By: Jennie Kermode - Updated: 22 Jun 2010 | comments*Discuss
Journalism Degree University Strathclyde

If you want to get on in journalism, taking a degree course can be a great way to get an education and prove your ability at the same time. But just what does a journalism degree involve? We visited the University of Strathclyde in the company of current journalism student Andrew Robertson to find out what it's all about.

"I was attracted to the course at Strathclyde because it includes NCTJ certification," says Andrew. The NCTJ is a professional body which offers a variety of courses to journalists and can make a big difference when it comes to getting a job. Andrew had already worked as a writer for various publications but wanted something on his CV that would be 'directly useful' when applying for any job in the industry.

The Strathclyde journalism degree is broken down into three main strands: journalism (news writing, research etc.); creative writing (focusing on technique and literary awareness); and a combination of the two, aimed at building an awareness of the context in which journalists work. There is also a series of short modules which students can select from in accordance with their particular interests.

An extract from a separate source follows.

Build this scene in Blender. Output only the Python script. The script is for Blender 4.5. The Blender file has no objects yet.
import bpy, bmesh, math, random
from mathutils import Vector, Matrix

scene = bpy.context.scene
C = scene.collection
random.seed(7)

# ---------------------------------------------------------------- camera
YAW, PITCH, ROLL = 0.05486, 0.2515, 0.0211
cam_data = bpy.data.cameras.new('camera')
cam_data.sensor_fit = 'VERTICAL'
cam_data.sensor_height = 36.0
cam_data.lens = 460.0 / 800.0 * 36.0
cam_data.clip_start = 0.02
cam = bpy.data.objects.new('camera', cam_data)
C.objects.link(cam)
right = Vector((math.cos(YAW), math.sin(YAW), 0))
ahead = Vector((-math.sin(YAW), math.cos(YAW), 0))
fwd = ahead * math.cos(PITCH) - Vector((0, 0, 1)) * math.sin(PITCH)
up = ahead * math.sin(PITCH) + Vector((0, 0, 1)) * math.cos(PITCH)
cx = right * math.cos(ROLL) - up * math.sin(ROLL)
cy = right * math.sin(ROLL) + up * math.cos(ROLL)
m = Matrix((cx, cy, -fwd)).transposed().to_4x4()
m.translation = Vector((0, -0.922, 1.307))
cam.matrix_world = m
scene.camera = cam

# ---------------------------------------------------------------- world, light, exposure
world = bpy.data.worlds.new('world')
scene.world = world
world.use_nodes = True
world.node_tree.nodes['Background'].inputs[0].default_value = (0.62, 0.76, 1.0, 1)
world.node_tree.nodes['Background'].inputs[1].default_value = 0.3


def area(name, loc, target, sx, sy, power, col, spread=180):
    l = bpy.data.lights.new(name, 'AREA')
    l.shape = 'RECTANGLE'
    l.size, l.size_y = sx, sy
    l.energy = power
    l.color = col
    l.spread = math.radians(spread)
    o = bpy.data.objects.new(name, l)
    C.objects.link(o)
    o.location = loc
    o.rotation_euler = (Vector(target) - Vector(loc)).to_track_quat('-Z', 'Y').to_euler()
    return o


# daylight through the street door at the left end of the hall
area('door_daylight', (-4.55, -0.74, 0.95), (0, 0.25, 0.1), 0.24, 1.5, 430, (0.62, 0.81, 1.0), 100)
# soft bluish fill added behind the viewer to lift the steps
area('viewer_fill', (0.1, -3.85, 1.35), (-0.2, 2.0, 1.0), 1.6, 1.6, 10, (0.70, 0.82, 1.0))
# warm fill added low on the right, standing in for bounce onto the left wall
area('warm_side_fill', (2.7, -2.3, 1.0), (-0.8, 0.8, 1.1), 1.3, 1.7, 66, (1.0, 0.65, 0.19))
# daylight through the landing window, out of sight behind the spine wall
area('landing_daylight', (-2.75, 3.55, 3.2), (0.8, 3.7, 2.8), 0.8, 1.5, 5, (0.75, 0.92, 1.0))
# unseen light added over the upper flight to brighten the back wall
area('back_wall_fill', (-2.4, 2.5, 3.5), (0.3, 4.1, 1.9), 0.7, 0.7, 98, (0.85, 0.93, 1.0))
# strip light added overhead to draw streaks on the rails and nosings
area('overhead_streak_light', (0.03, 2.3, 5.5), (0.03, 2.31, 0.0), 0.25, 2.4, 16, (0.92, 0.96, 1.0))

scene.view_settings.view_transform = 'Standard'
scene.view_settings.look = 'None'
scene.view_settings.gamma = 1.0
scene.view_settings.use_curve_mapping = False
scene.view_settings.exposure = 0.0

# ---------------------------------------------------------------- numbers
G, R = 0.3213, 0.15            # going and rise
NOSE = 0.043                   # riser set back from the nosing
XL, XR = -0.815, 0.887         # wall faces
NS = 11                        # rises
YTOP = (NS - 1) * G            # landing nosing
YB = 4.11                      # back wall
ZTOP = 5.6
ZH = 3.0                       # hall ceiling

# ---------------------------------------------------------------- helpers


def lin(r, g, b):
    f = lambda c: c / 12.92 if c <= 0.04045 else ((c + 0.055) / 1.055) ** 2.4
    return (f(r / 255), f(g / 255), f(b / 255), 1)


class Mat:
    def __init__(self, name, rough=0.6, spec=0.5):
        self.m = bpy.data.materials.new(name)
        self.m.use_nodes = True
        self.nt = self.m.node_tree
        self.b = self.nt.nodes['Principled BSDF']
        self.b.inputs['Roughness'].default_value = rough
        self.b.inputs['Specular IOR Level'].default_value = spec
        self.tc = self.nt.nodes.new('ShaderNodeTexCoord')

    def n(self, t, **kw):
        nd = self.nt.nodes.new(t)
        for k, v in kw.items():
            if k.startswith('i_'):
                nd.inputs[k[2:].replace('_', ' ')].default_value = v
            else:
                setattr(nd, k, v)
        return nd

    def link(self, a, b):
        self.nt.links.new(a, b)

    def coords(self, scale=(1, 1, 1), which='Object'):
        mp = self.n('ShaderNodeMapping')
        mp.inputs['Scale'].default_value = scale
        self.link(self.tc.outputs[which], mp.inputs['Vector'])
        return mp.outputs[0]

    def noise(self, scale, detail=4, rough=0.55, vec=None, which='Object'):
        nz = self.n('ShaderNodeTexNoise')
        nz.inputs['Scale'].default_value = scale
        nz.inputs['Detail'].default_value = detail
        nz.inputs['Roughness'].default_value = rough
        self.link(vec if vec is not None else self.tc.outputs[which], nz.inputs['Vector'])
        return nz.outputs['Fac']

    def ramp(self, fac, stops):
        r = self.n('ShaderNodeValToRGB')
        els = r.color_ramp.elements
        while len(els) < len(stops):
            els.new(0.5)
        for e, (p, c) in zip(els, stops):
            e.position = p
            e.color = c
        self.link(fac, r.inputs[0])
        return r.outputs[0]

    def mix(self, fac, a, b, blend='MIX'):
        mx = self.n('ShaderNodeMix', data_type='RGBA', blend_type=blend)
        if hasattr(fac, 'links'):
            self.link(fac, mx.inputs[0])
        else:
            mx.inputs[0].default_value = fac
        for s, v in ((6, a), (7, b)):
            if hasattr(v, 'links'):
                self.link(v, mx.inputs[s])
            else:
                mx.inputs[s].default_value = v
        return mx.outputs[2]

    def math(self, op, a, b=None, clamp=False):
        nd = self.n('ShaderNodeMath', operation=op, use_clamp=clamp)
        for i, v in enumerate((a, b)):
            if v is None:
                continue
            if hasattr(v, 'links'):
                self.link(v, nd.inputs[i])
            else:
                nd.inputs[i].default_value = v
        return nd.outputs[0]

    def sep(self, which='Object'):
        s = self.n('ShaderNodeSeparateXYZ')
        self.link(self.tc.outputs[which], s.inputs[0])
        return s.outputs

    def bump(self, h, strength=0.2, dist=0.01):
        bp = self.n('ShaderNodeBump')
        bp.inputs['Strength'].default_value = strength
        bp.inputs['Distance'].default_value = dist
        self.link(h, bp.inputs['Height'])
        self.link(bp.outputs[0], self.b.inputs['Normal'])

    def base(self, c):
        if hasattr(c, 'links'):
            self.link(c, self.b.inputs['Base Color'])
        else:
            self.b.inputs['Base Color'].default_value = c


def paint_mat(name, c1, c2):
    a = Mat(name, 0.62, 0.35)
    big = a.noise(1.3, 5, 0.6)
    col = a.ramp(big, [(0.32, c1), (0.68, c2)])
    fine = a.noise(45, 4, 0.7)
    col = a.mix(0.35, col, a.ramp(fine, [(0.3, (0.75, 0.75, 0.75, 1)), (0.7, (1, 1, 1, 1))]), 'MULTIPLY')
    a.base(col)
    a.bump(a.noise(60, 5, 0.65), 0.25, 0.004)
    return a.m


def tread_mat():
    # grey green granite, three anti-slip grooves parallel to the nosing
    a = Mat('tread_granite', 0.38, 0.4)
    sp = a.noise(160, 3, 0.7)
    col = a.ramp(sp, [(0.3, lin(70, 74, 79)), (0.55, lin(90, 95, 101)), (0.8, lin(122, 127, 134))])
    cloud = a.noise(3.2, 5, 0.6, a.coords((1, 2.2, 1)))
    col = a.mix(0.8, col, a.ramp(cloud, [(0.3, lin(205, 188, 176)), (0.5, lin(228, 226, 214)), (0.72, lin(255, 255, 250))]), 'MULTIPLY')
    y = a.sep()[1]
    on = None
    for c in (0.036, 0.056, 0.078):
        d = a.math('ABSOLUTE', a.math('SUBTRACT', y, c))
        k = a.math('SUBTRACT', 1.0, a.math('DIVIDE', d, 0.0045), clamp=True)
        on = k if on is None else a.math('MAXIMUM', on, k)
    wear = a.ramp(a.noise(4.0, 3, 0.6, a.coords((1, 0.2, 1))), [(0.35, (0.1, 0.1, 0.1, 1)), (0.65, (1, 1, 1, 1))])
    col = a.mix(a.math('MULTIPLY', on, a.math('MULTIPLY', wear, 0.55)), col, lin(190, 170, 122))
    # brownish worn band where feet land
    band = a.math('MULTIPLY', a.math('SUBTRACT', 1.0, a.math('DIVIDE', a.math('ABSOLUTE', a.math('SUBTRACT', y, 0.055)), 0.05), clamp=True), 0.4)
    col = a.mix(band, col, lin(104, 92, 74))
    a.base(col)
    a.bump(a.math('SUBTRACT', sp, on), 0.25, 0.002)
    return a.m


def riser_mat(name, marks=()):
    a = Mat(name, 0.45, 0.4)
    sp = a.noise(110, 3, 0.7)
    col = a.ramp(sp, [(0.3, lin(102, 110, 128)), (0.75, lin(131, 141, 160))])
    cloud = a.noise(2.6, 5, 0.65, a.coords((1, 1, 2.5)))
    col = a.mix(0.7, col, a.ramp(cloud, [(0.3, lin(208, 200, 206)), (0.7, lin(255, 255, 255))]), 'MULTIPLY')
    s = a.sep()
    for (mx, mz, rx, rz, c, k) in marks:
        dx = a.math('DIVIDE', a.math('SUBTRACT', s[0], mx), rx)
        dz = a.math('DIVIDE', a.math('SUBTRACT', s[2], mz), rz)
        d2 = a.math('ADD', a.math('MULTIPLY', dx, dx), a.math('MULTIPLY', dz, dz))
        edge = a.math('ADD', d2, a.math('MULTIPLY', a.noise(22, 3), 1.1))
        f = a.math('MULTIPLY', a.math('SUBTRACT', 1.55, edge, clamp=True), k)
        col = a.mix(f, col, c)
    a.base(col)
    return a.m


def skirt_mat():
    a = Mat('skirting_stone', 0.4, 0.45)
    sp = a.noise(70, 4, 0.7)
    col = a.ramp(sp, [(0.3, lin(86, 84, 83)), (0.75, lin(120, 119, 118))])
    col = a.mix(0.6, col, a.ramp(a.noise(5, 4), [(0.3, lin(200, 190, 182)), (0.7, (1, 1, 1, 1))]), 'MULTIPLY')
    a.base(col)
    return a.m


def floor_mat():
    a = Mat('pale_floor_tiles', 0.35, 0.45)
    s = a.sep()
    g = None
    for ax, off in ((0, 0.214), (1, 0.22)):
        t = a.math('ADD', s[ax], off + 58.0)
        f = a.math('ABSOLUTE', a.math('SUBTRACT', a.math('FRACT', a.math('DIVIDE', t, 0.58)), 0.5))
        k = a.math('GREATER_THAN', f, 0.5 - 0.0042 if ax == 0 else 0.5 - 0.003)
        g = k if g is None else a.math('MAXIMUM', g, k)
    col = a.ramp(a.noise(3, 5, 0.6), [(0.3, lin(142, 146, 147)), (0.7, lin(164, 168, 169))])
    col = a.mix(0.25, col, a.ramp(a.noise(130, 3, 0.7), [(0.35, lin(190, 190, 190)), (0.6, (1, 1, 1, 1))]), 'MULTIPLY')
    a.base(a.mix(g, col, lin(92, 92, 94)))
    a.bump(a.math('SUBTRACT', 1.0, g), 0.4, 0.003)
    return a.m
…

"Most people did politics or economics," says Andrew. "There was stuff about communication theory which I thought was very useful. "I did those, plus French, because I thought that would give me a relatively rounded mix. I was intrigued to study politics. A lot of the stuff that interests me, like news theory and literary theory, was immediately relevant in politics, and the department was very helpful."

Despite this rounded approach, Andrew was concerned that the course did a better job of preparing people to fit into the journalism industry than of teaching them to work independently, and he was also concerned that parts of it were out of date. "One of the major problems is that there are few texts considered as seminal to journalism as Tom Wolfe's 'The New Journalism', and that's well over thirty years old now. The state of the art of journalism has changed significantly."


Strathclyde's journalism course is four years long, so it requires a big commitment. It's structured so that all students have to take another major subject alongside it - Andrew chose English - so that they'll have at least one specialist area to work in when it comes to finding a job. This means that it's not all work and no play. There's room to pursue personal interests and study favourite subjects, as Andrew did when he chose Victorian and Gothic literature in his third year.

Despite the increasing number of journalism students out there, there's still a limited number of industry jobs. How flexible is a degree like this in terms of the options it gives to a graduate?

"The things the course teaches are useful in other fields," Andrew says. "I've found that they've helped me with communication and also with technical writing. But most of all I enjoy writing to an audience - that's why I write - and the degree was good at teaching that."